*Records*.
****************
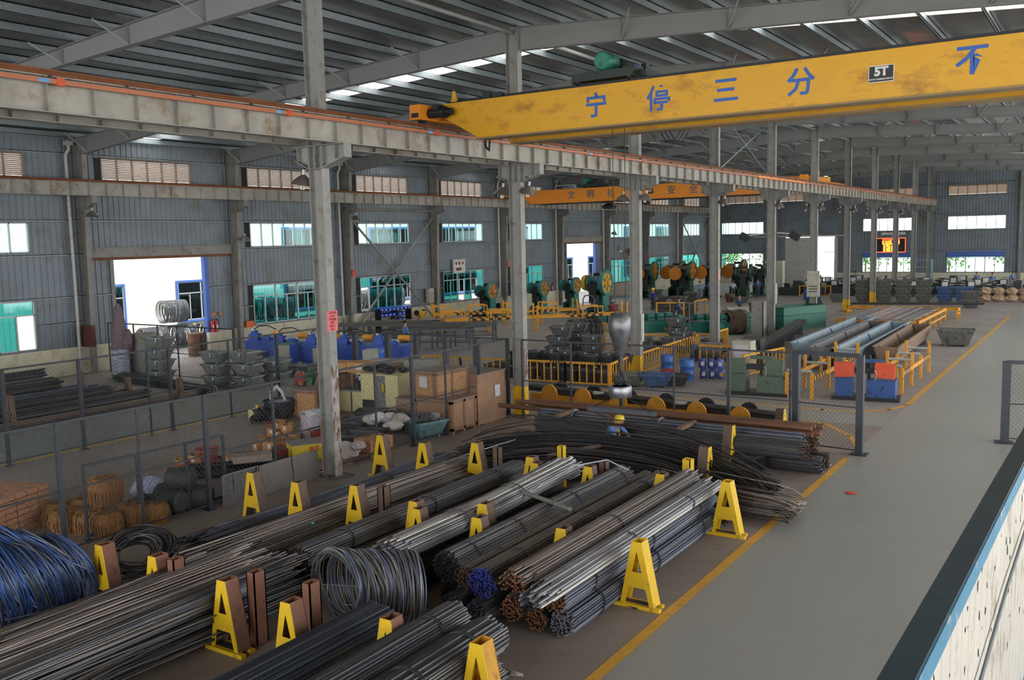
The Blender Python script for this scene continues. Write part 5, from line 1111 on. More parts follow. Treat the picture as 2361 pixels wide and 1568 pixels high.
# bar rack at the near left
for x, y, h_, lb in ((-30.95, 16.3, 1.1, 'brown bar rack post nearest the frame edge'), (-33.3, 20.3, 1.25, 'tall brown bar rack post behind the far cage fence'), (-31.95, 21.4, .92, 'brown A shaped bar stand at the rack end'), (-30.4, 22.6, .85, 'brown A shaped bar stand by itself at the rod tips')):
    t = thing('bar_post', lb, 'post', (x, y, 0), 0, 'brown bar rack posts'); mb = MB(); mb.prism([(-.22, -.06, 0), (-.1, -.06, 0), (-.03, -.06, h_), (-.12, -.06, h_)], (0, .12, 0)); mb.prism([(.22, -.06, 0), (.1, -.06, 0), (.0, -.06, h_), (.12, -.06, h_)], (0, .12, 0)); mb.box(-.12, .12, -.06, .06, h_*.4, h_*.5); mb.build('frame', m_std, t); MB().box(-.25, .25, -.1, .1, 0, .02).build('base_plate', m_std, t)
t = thing('bar_post', 'yellow bar rack post by the cream wall', 'post', (-37.0, 18.3, 0)); MB().box(-.12, .12, -.1, .1, 0, 1.5).build('frame', m_yf, t)
q_ = random.Random(3)
for i, (x, z, y0, y1, r_, k_) in enumerate(((-31.6, .24, 11.5, 21.8, .22, 'dark'), (-32.2, .24, 11.5, 21.5, .22, 'dark'), (-32.8, .24, 11.5, 20.9, .22, 'blue'), (-31.9, .6, 11.5, 20.5, .2, 'dark'), (-32.5, .62, 11.5, 20.2, .2, 'blue'), (-33.9, .3, 11.5, 20.6, .24, 'dark'), (-34.3, .8, 11.5, 19.8, .22, 'dark'), (-34.6, .3, 11.5, 20.8, .22, 'dark'), (-36.4, .95, 11.5, 20.4, .16, 'dark'), (-30.6, .12, 12.5, 24.0, .11, 'brown'))):
    bundle(['front low bar bundle in the near left rack', 'second low bar bundle in the near left rack', 'third low bar bundle in the near left rack', 'upper bar bundle at the front of the near left rack', 'upper bar bundle behind the front one', 'low bar bundle in the rear of the rack', 'high bar bundle in the rear of the rack', 'rearmost low bar bundle of the rack', 'single thick bundle resting high before the cream wall', 'thin long bundle lying in front of the rack posts'][i], (x, z), r_, y0, y1, k_, 'black', .03, (), .3, seed=50+i, group='bar bundles in the near left rack')
put(bundle('long dark bundle lying across the floor before the near door', (0, 0), .17, 0, 7.6, 'dark', 'bare', .03, (.3, .7), .2, seed=61), (-37.6, 24.9, .17), R(-97))
put(bundle('second long dark bundle lying before the near door', (0, 0), .15, 0, 7.4, 'dark', 'bare', .03, (.5,), .2, seed=62), (-37.5, 24.5, .15), R(-95))
m_strip = mat('striped tarp', '#6d6570', .8, 0, .5, 9, '#8a4a44', .45, 7, stretch=(1, 1, 3)); m_strip2 = mat('white blue striped cloth', '#9aa0b0', .8, 0, .6, 10, stretch=(.4, .4, 3))
t = thing('tarp_bundle', 'tall striped tarpaulin bundle standing at the near door', 'tarp', (-38.45, 25.5, 0)); MB().lathe([(.4, .0), (.45, .4), (.38, .9), (.42, 1.3), (.34, 1.9), (.3, 2.4), (.22, 2.9), (.16, 3.25), (.05, 3.4), (0, 3.4)], (0, 0, 0), 14).blob((.3, .15, 1.6), (.35, .3, .6), 12, 8, .15, 2).build('tarp', m_strip, t, True); MB().lathe([(.36, 0), (.4, .3), (.39, .8), (.37, 1.3), (.3, 1.32)], (.32, -.25, 0), 14).build('striped_cloth', m_strip2, t, True)
t = thing('covered_box', 'big box under a grey cover beside the striped tarpaulin', 'box', (-37.9, 26.4, 0), .1); MB().frustum((0, 0), (.95, .9), (1.0, .95), 1.95).blob((0, 0, 1.95), (.48, .45, .06), 12, 4, .2, 3).build('cover', mat('grey cloth cover', '#8f8c86', .8, 0, .1, 3, '#6f6a62', .3, 3), t)
st(MB().box(XW+.2, XW+1.0, 25.3, 25.5, 1.3, 2.3), 'trim_71', mat('dark red board', '#5b2f2c', .6))
T0 = {}
def tubs(key, rows, **kw):
    for lb, x, y, z, rz in rows:
        if key not in T0: T0[key] = tub(lb, (x, y, z), rz, **kw)
        else: dup(T0[key], (x, y, z), rz, lb)
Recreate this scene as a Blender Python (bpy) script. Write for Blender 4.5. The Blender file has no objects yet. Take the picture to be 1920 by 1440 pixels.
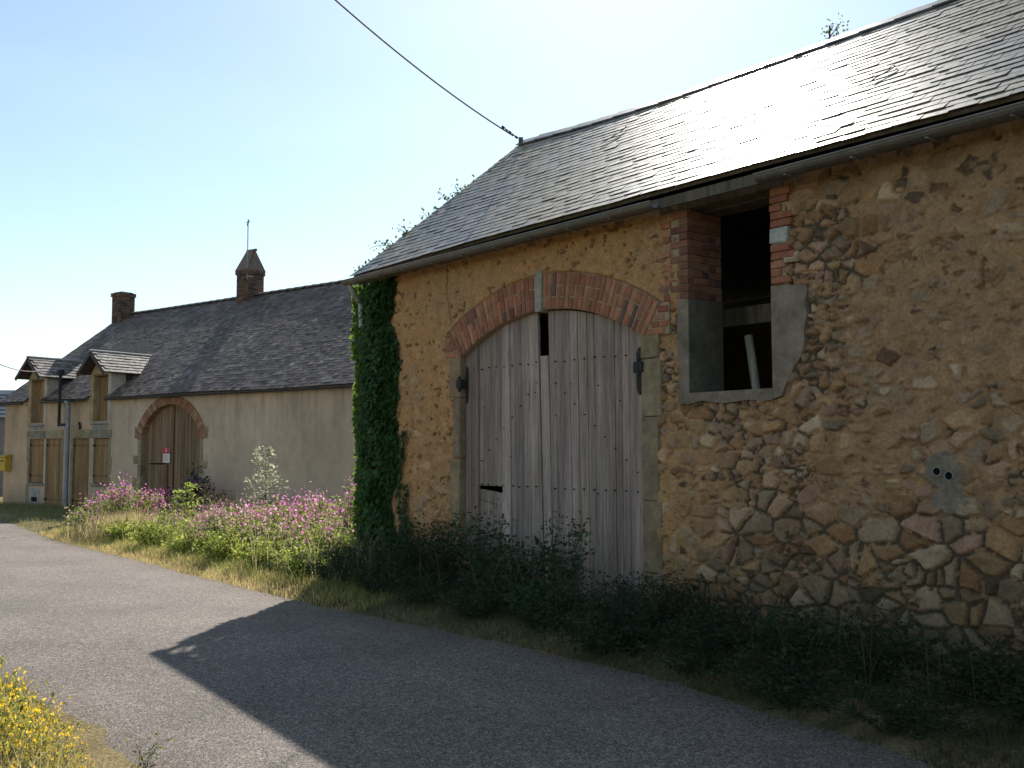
import bpy, bmesh, math, random
import numpy as np
from mathutils import Vector, Matrix

# ------------------------------------------------------------------ camera, sky, sun, exposure
scene = bpy.context.scene
COL = scene.collection
H_EYE = 1.6
cam_d = bpy.data.cameras.new('camera')
cam = bpy.data.objects.new('camera', cam_d); COL.objects.link(cam)
cam_d.sensor_width = 36.0
cam_d.lens = 36.0 * 1900.0 / 1920.0
cam_d.clip_start = 0.05
cam_d.clip_end = 4000
cam.location = (0, 0, H_EYE)
cam.rotation_euler = (math.radians(90) + math.atan(130 / 1900), 0, 0)
scene.camera = cam

SUN_AZ, SUN_EL = 6.5, 36.2            # azimuth to the right of the view axis (+Y)
w = bpy.data.worlds.new('World'); scene.world = w; w.use_nodes = True
nt = w.node_tree; nt.nodes.clear()
sky = nt.nodes.new('ShaderNodeTexSky'); sky.sky_type = 'NISHITA'; sky.sun_disc = False
sky.sun_elevation = math.radians(SUN_EL); sky.sun_rotation = math.radians(SUN_AZ)
sky.air_density = 1.0; sky.dust_density = 0.35; sky.ozone_density = 1.0; sky.altitude = 200
bg = nt.nodes.new('ShaderNodeBackground'); bg.inputs['Strength'].default_value = 0.078
ow = nt.nodes.new('ShaderNodeOutputWorld')
tint = nt.nodes.new('ShaderNodeMix'); tint.data_type = 'RGBA'; tint.blend_type = 'MULTIPLY'; tint.inputs[0].default_value = 1.0
tint.inputs[7].default_value = (0.99, 1.035, 0.965, 1)       # the camera's white balance
wc = nt.nodes.new('ShaderNodeTexCoord'); wm = nt.nodes.new('ShaderNodeMapping'); wm.inputs['Scale'].default_value = (1.2, 1.2, 5.5); wm.inputs['Rotation'].default_value = (.25, .1, .4)
wn = nt.nodes.new('ShaderNodeTexNoise'); wn.inputs['Scale'].default_value = 1.6; wn.inputs['Detail'].default_value = 7; wn.inputs['Distortion'].default_value = .6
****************
Both the line containing "Recreate this scene" and the line containing "from mathutils import Vector, Matrix" belong in the copy, along with every line between them. Reproduce that stretch exactly, without the pictures.

*SOLUTION TO THIS TASK*.
Recreate this scene as a Blender Python (bpy) script. Write for Blender 4.5. The Blender file has no objects yet. Take the picture to be 1920 by 1440 pixels.
import bpy, bmesh, math, random
import numpy as np
from mathutils import Vector, Matrix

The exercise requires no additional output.